QUESTION 6. WHAT MILEAGE PAYMENT MAY A DISTRICT COUNTY COURT JUDGE COLLECT?
You have suggested that the mileage for the District County Judge is ten cents a mile as set by SDC 1960 Supp. 12.1710, as last amended by Chapter 18 of the Session Laws of 1968. I agree with this conclusion that the mileage is ten cents a mile.
QUESTION 7. FURNISHING OF OFFICE SPACE, EQUIPMENT, SUPPPLIES AND OTHER ESSENTIALS FOR THE DISTRICT COUNTY COURT JUDGE.
Section 15 of Chapter 143 of the Session Laws of 1968 require each District County Court Judge to convene court at the courthouse or place designated at the county seat of each county within his district at least once each month.
Section 14 of the same act provides for the furnishing of chambers when the District County Judge does not reside in the county seat. It then provides as follows:
"Except in cases where chambers are furnished under the provisions of the preceding paragraph, it shall be the duty of the Board of County Commissioners in every county in the state wherein the District County Judge shall be a legal resident of such county, residing at the county seat, to provide such room or rooms and equip the same for the transaction of any county court business at the county seat of such county.
"It shall be the duty of the Board of County Commissioners in every county to furnish the District County Judge such office space, equipment, office furniture, and supplies as may be required for the proper discharge of his duties within the county."
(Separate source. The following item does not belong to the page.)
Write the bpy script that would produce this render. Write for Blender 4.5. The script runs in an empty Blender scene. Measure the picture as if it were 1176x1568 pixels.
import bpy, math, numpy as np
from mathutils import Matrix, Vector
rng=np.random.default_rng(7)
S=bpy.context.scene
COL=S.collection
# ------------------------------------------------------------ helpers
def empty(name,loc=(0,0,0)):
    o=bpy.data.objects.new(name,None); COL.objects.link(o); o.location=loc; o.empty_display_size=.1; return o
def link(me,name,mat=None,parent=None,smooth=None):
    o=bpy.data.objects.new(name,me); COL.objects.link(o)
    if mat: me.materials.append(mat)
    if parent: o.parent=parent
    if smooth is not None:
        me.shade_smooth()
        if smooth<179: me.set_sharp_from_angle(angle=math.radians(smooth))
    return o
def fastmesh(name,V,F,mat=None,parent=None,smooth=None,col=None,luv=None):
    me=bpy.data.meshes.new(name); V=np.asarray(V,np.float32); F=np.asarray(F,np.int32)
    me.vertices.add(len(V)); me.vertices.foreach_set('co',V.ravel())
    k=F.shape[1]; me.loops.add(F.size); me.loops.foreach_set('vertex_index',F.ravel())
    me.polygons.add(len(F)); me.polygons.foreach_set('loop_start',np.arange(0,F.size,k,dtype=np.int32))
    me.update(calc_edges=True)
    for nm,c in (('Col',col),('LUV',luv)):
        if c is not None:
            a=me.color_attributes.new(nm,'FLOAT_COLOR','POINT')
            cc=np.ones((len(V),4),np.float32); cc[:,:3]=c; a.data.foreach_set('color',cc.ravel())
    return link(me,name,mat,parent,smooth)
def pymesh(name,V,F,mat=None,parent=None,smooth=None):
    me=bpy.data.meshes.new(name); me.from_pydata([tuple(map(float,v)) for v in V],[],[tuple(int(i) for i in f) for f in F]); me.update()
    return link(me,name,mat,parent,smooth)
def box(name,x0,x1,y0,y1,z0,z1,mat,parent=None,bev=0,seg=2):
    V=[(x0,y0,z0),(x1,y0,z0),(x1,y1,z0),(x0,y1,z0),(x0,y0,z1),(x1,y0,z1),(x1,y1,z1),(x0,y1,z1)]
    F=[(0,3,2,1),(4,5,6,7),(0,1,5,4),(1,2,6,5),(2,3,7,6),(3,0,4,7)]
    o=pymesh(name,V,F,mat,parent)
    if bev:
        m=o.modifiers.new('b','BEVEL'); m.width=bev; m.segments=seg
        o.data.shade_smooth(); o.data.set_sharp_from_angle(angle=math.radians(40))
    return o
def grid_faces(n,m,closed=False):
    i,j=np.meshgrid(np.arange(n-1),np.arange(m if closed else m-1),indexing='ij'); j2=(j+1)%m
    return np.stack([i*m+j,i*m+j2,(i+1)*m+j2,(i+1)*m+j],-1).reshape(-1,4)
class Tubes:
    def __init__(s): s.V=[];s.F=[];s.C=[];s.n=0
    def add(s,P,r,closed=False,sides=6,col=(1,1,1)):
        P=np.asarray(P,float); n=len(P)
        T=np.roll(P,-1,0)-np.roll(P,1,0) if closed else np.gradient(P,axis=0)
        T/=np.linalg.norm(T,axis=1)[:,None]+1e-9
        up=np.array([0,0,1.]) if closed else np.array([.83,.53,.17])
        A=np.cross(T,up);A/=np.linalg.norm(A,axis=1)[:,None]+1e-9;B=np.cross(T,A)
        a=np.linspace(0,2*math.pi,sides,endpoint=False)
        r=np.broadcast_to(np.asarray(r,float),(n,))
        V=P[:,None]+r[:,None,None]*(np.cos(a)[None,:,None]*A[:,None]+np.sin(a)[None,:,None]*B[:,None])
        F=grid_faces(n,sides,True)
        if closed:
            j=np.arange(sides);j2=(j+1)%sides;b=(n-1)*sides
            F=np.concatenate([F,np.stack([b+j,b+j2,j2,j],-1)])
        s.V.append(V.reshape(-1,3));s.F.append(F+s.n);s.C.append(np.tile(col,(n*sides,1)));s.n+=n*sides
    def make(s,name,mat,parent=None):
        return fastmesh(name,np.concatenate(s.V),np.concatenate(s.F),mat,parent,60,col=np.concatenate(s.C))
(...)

This statutory authorization makes it clear that the District Judge must not only be furnished with proper facilities and supplies in the county of his residence, but such must also be furnished at the county seat of each county within his district.
There are certain supplies which it would seem should be furnished by the individual counties at each of the places provided for the court. These items should be furnished by the individual county affected. However, there are other items, such as the necessary law library, perhaps a judicial robe, and the like, which the judge may find necessary and essential to properly function, but which need not be duplicated in each of the counties of the district.
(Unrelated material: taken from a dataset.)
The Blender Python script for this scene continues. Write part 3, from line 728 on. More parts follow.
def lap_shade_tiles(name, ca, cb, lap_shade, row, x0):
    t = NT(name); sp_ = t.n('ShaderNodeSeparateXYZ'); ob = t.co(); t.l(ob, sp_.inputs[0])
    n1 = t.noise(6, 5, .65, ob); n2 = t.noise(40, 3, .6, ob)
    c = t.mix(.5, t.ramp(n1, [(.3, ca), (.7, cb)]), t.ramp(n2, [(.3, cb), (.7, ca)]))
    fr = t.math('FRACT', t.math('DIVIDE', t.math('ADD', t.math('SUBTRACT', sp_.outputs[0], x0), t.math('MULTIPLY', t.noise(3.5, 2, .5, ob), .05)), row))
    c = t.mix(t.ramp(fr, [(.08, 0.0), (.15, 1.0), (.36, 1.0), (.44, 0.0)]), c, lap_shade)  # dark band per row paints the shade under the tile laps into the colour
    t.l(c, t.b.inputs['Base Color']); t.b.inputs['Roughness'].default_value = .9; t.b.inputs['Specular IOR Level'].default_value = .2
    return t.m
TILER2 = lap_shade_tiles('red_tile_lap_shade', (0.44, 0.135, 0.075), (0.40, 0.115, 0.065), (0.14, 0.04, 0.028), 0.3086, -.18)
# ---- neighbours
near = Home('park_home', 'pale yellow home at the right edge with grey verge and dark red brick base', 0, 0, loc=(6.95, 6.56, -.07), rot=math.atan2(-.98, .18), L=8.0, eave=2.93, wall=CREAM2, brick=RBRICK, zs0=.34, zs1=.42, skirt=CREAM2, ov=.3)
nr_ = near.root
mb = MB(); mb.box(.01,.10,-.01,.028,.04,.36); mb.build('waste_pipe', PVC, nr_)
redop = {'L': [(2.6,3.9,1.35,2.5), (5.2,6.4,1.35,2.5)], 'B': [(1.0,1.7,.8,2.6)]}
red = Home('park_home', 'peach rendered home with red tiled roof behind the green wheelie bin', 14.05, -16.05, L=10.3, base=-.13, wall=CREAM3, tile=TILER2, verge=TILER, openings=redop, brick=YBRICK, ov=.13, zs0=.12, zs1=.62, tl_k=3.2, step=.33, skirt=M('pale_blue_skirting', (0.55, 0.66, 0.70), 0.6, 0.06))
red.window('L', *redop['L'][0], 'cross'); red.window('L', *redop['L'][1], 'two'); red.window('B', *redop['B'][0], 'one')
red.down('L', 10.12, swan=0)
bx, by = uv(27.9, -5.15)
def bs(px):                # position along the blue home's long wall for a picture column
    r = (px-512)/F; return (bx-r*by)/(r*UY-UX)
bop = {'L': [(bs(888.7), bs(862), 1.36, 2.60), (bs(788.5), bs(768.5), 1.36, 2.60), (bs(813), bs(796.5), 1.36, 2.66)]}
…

As to these nonduplicating items, it is my opinion that it would be unfair to require the resident county to furnish such items, which will be used in the entire district. After a budget can be executed, such will be paid for by the taxpayers of the entire district. Until such budget can operate, it is my opinion that the expenses for such items should be "billed" to the Auditor of the administrative county, for pro-rationing between all the counties in the district.
Because of the nature of such items, the determination of what should be furnished in each county and what may serve the entire district must be left to the sound discretion of each District County Judge.